Avanzare l’idea che i numeri siano la chiave di tutto, la spiegazione di ogni angolo della natura, trasferisce implicitamente la matematizzazione sul terreno del gioco.  Questo può accrescere il senso di soddisfazione ch anima il matematico, può però provocargli le reazioni negative di chi non accetti l’idea che il filosofo  possa conoscere praticando un gioco. Galilei è andato incontro a due critiche di questo genere.  La prima è quella di padre Mersenne, il quale pur concedeva che la ma tematizzazione galileiana fosse un gioco bellissimo di “corrispondenze  e di combinazioni atto e deliziare le menti più eccellenti”, ma ammoniva che i dogmi della fede dovevano rimanere estranei ad esso.

Una seconda critica è invece provenuta non da preoccupazioni teologiche ma scientifiche. È quella di Husserl nella “Krisis”: per il tipo di scientificità auspicato da Husserl la matematica ha valore soltanto se è legata alle cose. Averla trasformata in una logica formale simile ad un mero gioco ha portato Galilei a una concezione superficiale della funzione della scienza, la quale in lui “procede in modo che non è sostanzialmente diverso da quello del gioco delle carte o degli scacchi”.»

 

Galilei, dunque, è stato il pioniere dell’imperialismo del pensiero logico-matematico, cioè dell’imperialismo scientista: la natura è il cuore del reale; ma la natura è scritta in caratteri matematici; dunque, solo la conoscenza dello scienziato è vera conoscenza, il resto non vale nulla. La fede? Sì, certo: ma bisogna mettere d’accordo la Bibbia e la scienza; e, se sorge qualche problema, è la Bibbia che dev’essere letta in modo diverso. La scienza non sbaglia mai. Nessuna ombra di dubbio, nessun senso di modestia, nessuna accenno di umiltà intellettuale: del resto, perché essere umile? Se la sua conoscenza, in ambito logico-matematico, è pari a quella di Dio, allora ci si può risparmiare la commedia dell’umiltà. L’uomo è un piccolo Dio; anzi, è uguale a Dio.

Galilei, di fatto, non è solo il banditore di una nuova religione gnostica, è anche un riesumatore del pelagianesimo. Il peccato non entra nel suo orizzonte intellettuale, così come non vi entra la grazia: si dirà che questo riguarda la fede, non la scienza; vero, ma è Galilei a invadere il campo della fede, a sentenziare chi è Dio e come si deve leggere la Bibbia.

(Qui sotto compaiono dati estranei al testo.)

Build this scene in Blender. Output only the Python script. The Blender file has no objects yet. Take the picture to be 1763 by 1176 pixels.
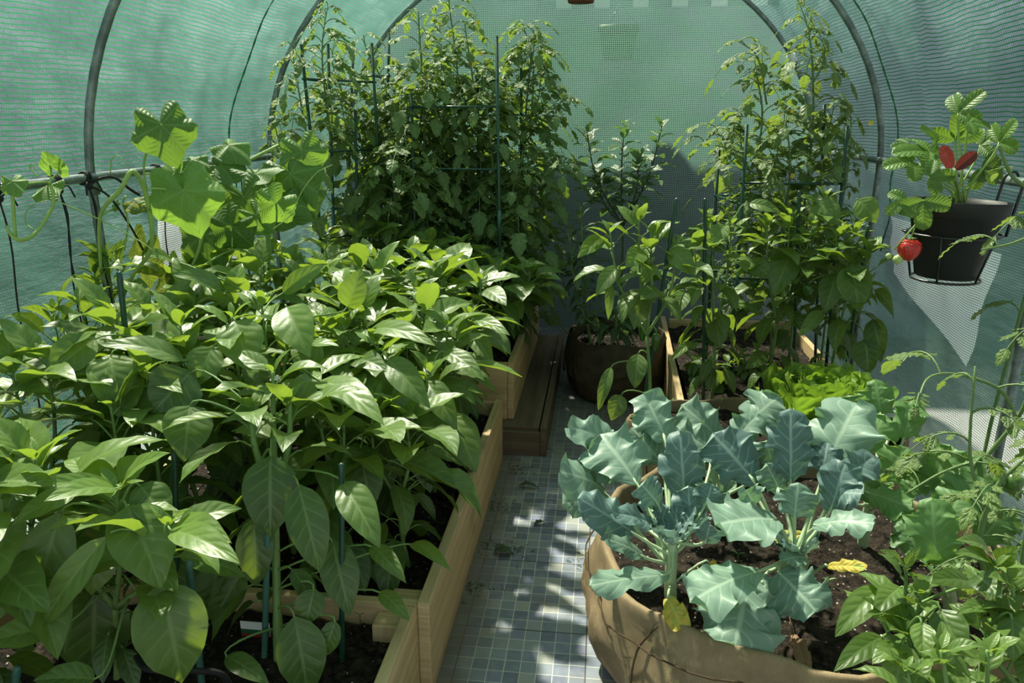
import bpy, math, random
import numpy as np
from mathutils import Vector

# ------------------------------------------------------------ camera, world, sun
S = bpy.context.scene
COL = S.collection
FPX, CAMZ = 1290.0, 1.35
PITCH = math.atan(386 / FPX)
YAW = math.atan(158.5 * math.cos(PITCH) / FPX)
cam_d = bpy.data.cameras.new('camera')
cam = bpy.data.objects.new('camera', cam_d)
COL.objects.link(cam)
cam.location = (0, 0, CAMZ)
cam.rotation_euler = (math.pi / 2 - PITCH, 0, YAW)
cam_d.sensor_width = 36.0
cam_d.lens = 36.0 * FPX / 1763.0
cam_d.clip_start = 0.05
S.camera = cam

S.view_settings.view_transform = 'Standard'
S.view_settings.look = 'None'
S.view_settings.gamma = 1.0
S.view_settings.use_curve_mapping = False
S.view_settings.exposure = 0.45

world = bpy.data.worlds.new('sky')
S.world = world
world.use_nodes = True
wn = world.node_tree
wn.nodes.clear()
w_out = wn.nodes.new('ShaderNodeOutputWorld')
w_bg = wn.nodes.new('ShaderNodeBackground')
w_sky = wn.nodes.new('ShaderNodeTexSky')
w_sky.sky_type = 'NISHITA'
w_sky.sun_disc = False
w_sky.sun_elevation = math.radians(52)
w_sky.sun_rotation = math.radians(-35)
w_bg.inputs['Strength'].default_value = 0.20
w_hs = wn.nodes.new('ShaderNodeHueSaturation')
w_hs.inputs['Saturation'].default_value = 0.35
wn.links.new(w_sky.outputs[0], w_hs.inputs['Color'])
wn.links.new(w_hs.outputs[0], w_bg.inputs[0])
wn.links.new(w_bg.outputs[0], w_out.inputs[0])

SUNDIR = Vector((-0.40, 0.58, 1.0)).normalized()
sun_d = bpy.data.lights.new('sun', 'SUN')
sun_d.energy = 19.0
sun_d.angle = math.radians(1.8)
sun_d.color = (1.0, 0.95, 0.80)
sun = bpy.data.objects.new('sun', sun_d)
COL.objects.link(sun)
sun.rotation_euler = SUNDIR.to_track_quat('Z', 'Y').to_euler()
S.cycles.max_bounces = 7
S.cycles.transparent_max_bounces = 14
S.cycles.transmission_bounces = 5
S.cycles.diffuse_bounces = 4
S.cycles.glossy_bounces = 2
S.cycles.caustics_reflective = False
S.cycles.caustics_refractive = False

# ------------------------------------------------------------ helpers
rnd = random.Random(7)
A = np.array
UP = A((0.0, 0.0, 1.0))
CAM = A((0.0, 0.0, CAMZ))
_c, _s, _cp, _sp = math.cos(YAW), math.sin(YAW), math.cos(PITCH), math.sin(PITCH)
FW = A((-_s * _cp, _c * _cp, -_sp)); RT = A((_c, _s, 0.0)); UPV = np.cross(RT, FW)


def at(x, y, Y):
    """place measured on the photograph, Y metres into the tunnel"""
    r = FW + RT * (x - 881.5) / FPX + UPV * (588 - y) / FPX
    return CAM + r * Y / r[1]


def atz(x, y, Z):
    r = FW + RT * (x - 881.5) / FPX + UPV * (588 - y) / FPX
    return CAM + r * (Z - CAMZ) / r[2]


def unit(v):
    v = np.asarray(v, float)
    return v / max(1e-9, np.linalg.norm(v))


def rv(a=1.0):
    return A([rnd.uniform(-a, a) for _ in range(3)])


def keep_inside(V):
    """plants press softly against the inside of the cover"""
    V = V.copy()
    z = V[:, 2]
    k = np.sqrt(np.clip(1 - (np.clip(z - 1.15, 0, 1.0) / 1.05) ** 2, .05, 1))
    lim = 1.26 * k - .035
    d = V[:, 0] + .17
    sg, a = np.sign(d), np.abs(d)
    soft = .09
    over = a > lim - soft
    a2 = lim - soft + soft * np.tanh((a - lim + soft) / soft * .8)
    V[:, 0] = np.where(over, -.17 + sg * a2, V[:, 0])
    yo = V[:, 1] > 4.13
    V[:, 1] = np.where(yo, 4.13 + .09 * np.tanh((V[:, 1] - 4.13) / .09 * .8), V[:, 1])
    return V


class MB:
    def __init__(self):
        self.v, self.f, self.uv, self.tn = [], [], [], []
        self.n = 0

    def add(self, vs, fs, uvs=None, tone=0.5):
        vs = np.asarray(vs, float).reshape(-1, 3)
        k = len(vs)
        self.v.append(vs)
        self.f.extend([tuple(i + self.n for i in f) for f in fs])
        self.uv.append(np.zeros((k, 2)) if uvs is None else np.asarray(uvs, float).reshape(-1, 2))
        self.tn.append(np.full(k, tone, float))
        self.n += k

    def grid(self, P, uv, tone=0.5, close=False):
        a, b = P.shape[0], P.shape[1]
        fs = []
        for i in range(a - 1):
            for j in range(b - 1 if not close else b):
                j2 = (j + 1) % b
                fs.append((i * b + j, i * b + j2, (i + 1) * b + j2, (i + 1) * b + j))
        self.add(P.reshape(-1, 3), fs, uv.reshape(-1, 2), tone)

    def tube(self, pts, r, seg=6, tone=0.5, caps=True):
        pts = [np.asarray(p, float) for p in pts]
        n = len(pts)
        rs = list(r) if hasattr(r, '__len__') else [r] * n
        rs = [rs[min(len(rs) - 1, int(i * len(rs) / n))] if len(rs) != n else rs[i] for i in range(n)]
        base = self.n
        ref = None
        V, UVs = [], []
        acc = 0.0
        for i, p in enumerate(pts):
            d = unit(pts[min(n - 1, i + 1)] - pts[max(0, i - 1)])
            if ref is None:
                ref = unit(np.cross(d, (0, 0, 1) if abs(d[2]) < .9 else (1, 0, 0)))
            ref = unit(ref - d * (ref @ d))
            bn = np.cross(d, ref)
            if i:
                acc += np.linalg.norm(p - pts[i - 1])
            for k in range(seg):
                t = 2 * math.pi * k / seg
                V.append(p + (ref * math.cos(t) + bn * math.sin(t)) * rs[i])
                UVs.append((acc, k / seg))
        fs = []
        for i in range(n - 1):
            for k in range(seg):
                k2 = (k + 1) % seg
                fs.append((i * seg + k, i * seg + k2, (i + 1) * seg + k2, (i + 1) * seg + k))
        if caps:
            fs.append(tuple(range(seg))[::-1])
            fs.append(tuple((n - 1) * seg + k for k in range(seg)))
        self.add(V, fs, UVs, tone)

    def box(self, lo, hi, rot=0.0, piv=None, bev=0.0):
        lo, hi = A(lo, float), A(hi, float)
        c = (lo + hi) / 2; h = (hi - lo) / 2
        long = int(np.argmax(h))
        fc = [((0, -1), 0), ((0, 1), 0), ((1, -1), 0), ((1, 1), 0), ((2, -1), 0), ((2, 1), 0)]
        off = rnd.uniform(0, 20)
        for (ax, s), _ in fc:
            o = [a for a in range(3) if a != ax]
            q = []
            uv = []
            for sa, sb in ((-1, -1), (1, -1), (1, 1), (-1, 1)):
                p = c.copy(); p[ax] += s * h[ax]; p[o[0]] += sa * h[o[0]]; p[o[1]] += sb * h[o[1]]
                q.append(p)
                if ax == long:
                    uv.append((p[o[0]] * 0.3 + off, p[o[1]] * 4 + off))
                else:
                    other = [a for a in o if a != long][0]
                    uv.append((p[long] + off, p[other] + off * .7 + ax))
            q = A(q)
            if rot:
                pv = A(piv if piv is not None else c)
                R = A(((math.cos(rot), -math.sin(rot), 0), (math.sin(rot), math.cos(rot), 0), (0, 0, 1)))
                q = (q - pv) @ R.T + pv
            f = (0, 1, 2, 3) if (s > 0) == (ax != 1) else (3, 2, 1, 0)
            self.add(q, [f], uv)

    def build(self, name, mat, parent=None, smooth=True, weld=False, bevel=0.0, origin=None):
        me = bpy.data.meshes.new(name)
        V = np.concatenate(self.v)
        if name in ('foliage', 'stem', 'young_foliage', 'spotted_foliage', 'reddened_leaf'):
            V = keep_inside(V)
        if origin is not None:
            V = V - np.asarray(origin)
        me.from_pydata([tuple(p) for p in V], [], self.f)
        li = np.zeros(len(me.loops), dtype=np.int32)
        me.loops.foreach_get('vertex_index', li)
        uvl = me.uv_layers.new(name='UVMap')
        uvl.data.foreach_set('uv', np.concatenate(self.uv)[li].ravel().astype(np.float32))
        at_ = me.attributes.new('tone', 'FLOAT', 'POINT')
        at_.data.foreach_set('value', np.concatenate(self.tn).astype(np.float32))
        if smooth:
            me.polygons.foreach_set('use_smooth', [True] * len(me.polygons))
        me.materials.append(mat)
        me.update()
        o = bpy.data.objects.new(name, me)
        COL.objects.link(o)
        if origin is not None:
            o.location = tuple(origin)
        if parent is not None:
            o.parent = parent
            o.matrix_parent_inverse.identity()
            w = A(parent.location)
            q = parent.parent
            while q is not None:
                w = w + A(q.location); q = q.parent
            o.location = tuple(-w) if origin is None else tuple(A(origin) - w)
        if bevel:
            w = o.modifiers.new('weld', 'WELD'); w.merge_threshold = 1e-4
            b = o.modifiers.new('bevel', 'BEVEL'); b.width = bevel; b.segments = 2; b.limit_method = 'ANGLE'
        return o


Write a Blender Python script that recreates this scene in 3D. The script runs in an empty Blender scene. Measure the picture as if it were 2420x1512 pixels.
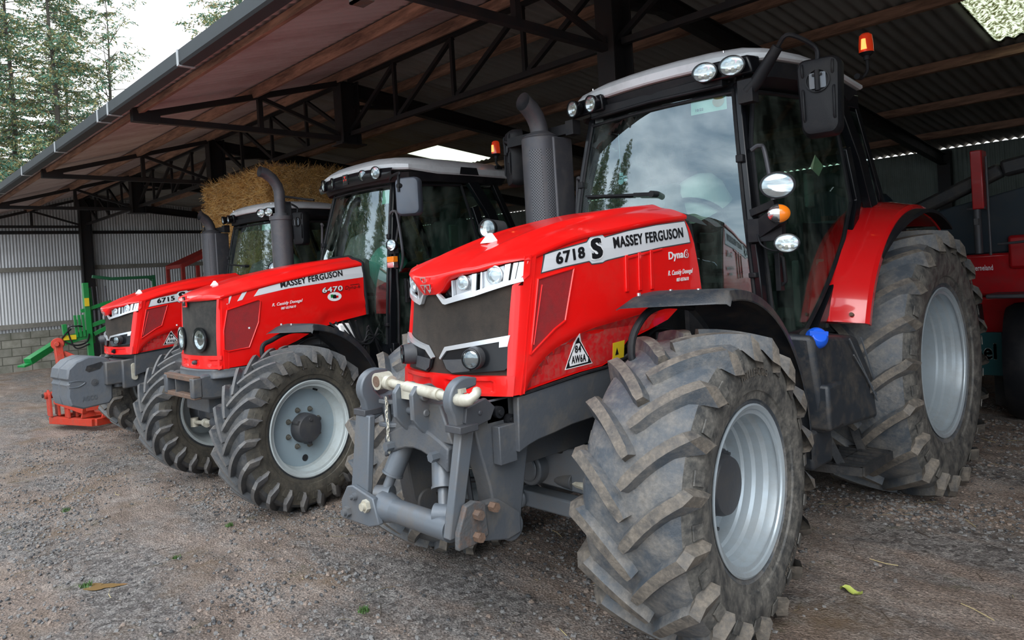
import bpy, bmesh, math, random
from mathutils import Vector, Matrix, noise
from mathutils.bvhtree import BVHTree
random.seed(7)
S = bpy.context.scene
COL = S.collection
PI = math.pi

# ------------------------------------------------------------------ camera
F_PX, PPY, ROLL, PITCH, YAW, CAM_H = 1696.1, 660.3, .0595, -.01, .8072, 1.708
cam_d = bpy.data.cameras.new('camera'); cam = bpy.data.objects.new('camera', cam_d); COL.objects.link(cam)
_f = Vector((-math.sin(YAW)*math.cos(PITCH), math.cos(YAW)*math.cos(PITCH), math.sin(PITCH)))
_r = Vector((math.cos(YAW), math.sin(YAW), 0)); _u = _r.cross(_f)
_cr = _r*math.cos(ROLL) - _u*math.sin(ROLL); _cu = _r*math.sin(ROLL) + _u*math.cos(ROLL)
M = Matrix((_cr, _cu, -_f)).transposed().to_4x4(); M.translation = (0, 0, CAM_H)
cam.matrix_world = M
cam_d.sensor_width = 36; cam_d.sensor_fit = 'HORIZONTAL'
cam_d.lens = F_PX/2420*36
cam_d.shift_y = -(756-PPY)/2420
cam_d.clip_end = 300
S.camera = cam

# ------------------------------------------------------------------ world: overcast sky
W = bpy.data.worlds.new('overcast_sky'); S.world = W; W.use_nodes = True
nt = W.node_tree; nt.nodes.clear()
tc = nt.nodes.new('ShaderNodeTexCoord'); mp = nt.nodes.new('ShaderNodeMapping'); mp.inputs['Scale'].default_value = (1.1, 1.1, 3.6)
nz = nt.nodes.new('ShaderNodeTexNoise'); nz.inputs['Scale'].default_value = 2.1; nz.inputs['Detail'].default_value = 6; nz.inputs['Roughness'].default_value = .52
rp = nt.nodes.new('ShaderNodeValToRGB'); e = rp.color_ramp.elements
e[0].position = .36; e[0].color = (.34, .43, .52, 1); e[1].position = .64; e[1].color = (1.0, 1.03, 1.06, 1)
sp = nt.nodes.new('ShaderNodeSeparateXYZ')
rz = nt.nodes.new('ShaderNodeValToRGB'); q = rz.color_ramp.elements     # thinner, brighter cloud near the horizon, darker cloud overhead
q[0].position = .0; q[0].color = (.95, .97, .98, 1); q[1].position = .75; q[1].color = (.90, .94, 1.0, 1)
ml = nt.nodes.new('ShaderNodeMix'); ml.data_type = 'RGBA'; ml.blend_type = 'MULTIPLY'; ml.inputs[0].default_value = 1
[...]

Ancora oggi si continua a presentare Galilei come una vittima dell’oscurantismo religioso. Certo, fu una vittima del’Inquisizione, come tanti altri. Ma non fu perseguitato per aver difeso la libertà di coscienza, né la libertà di ricerca scientifica. Il suo scientismo era tanto intollerante, tanto fanatico, quanto lo era la religione dei suoi persecutori. Lui ed essi erano fatti della stessa pasta.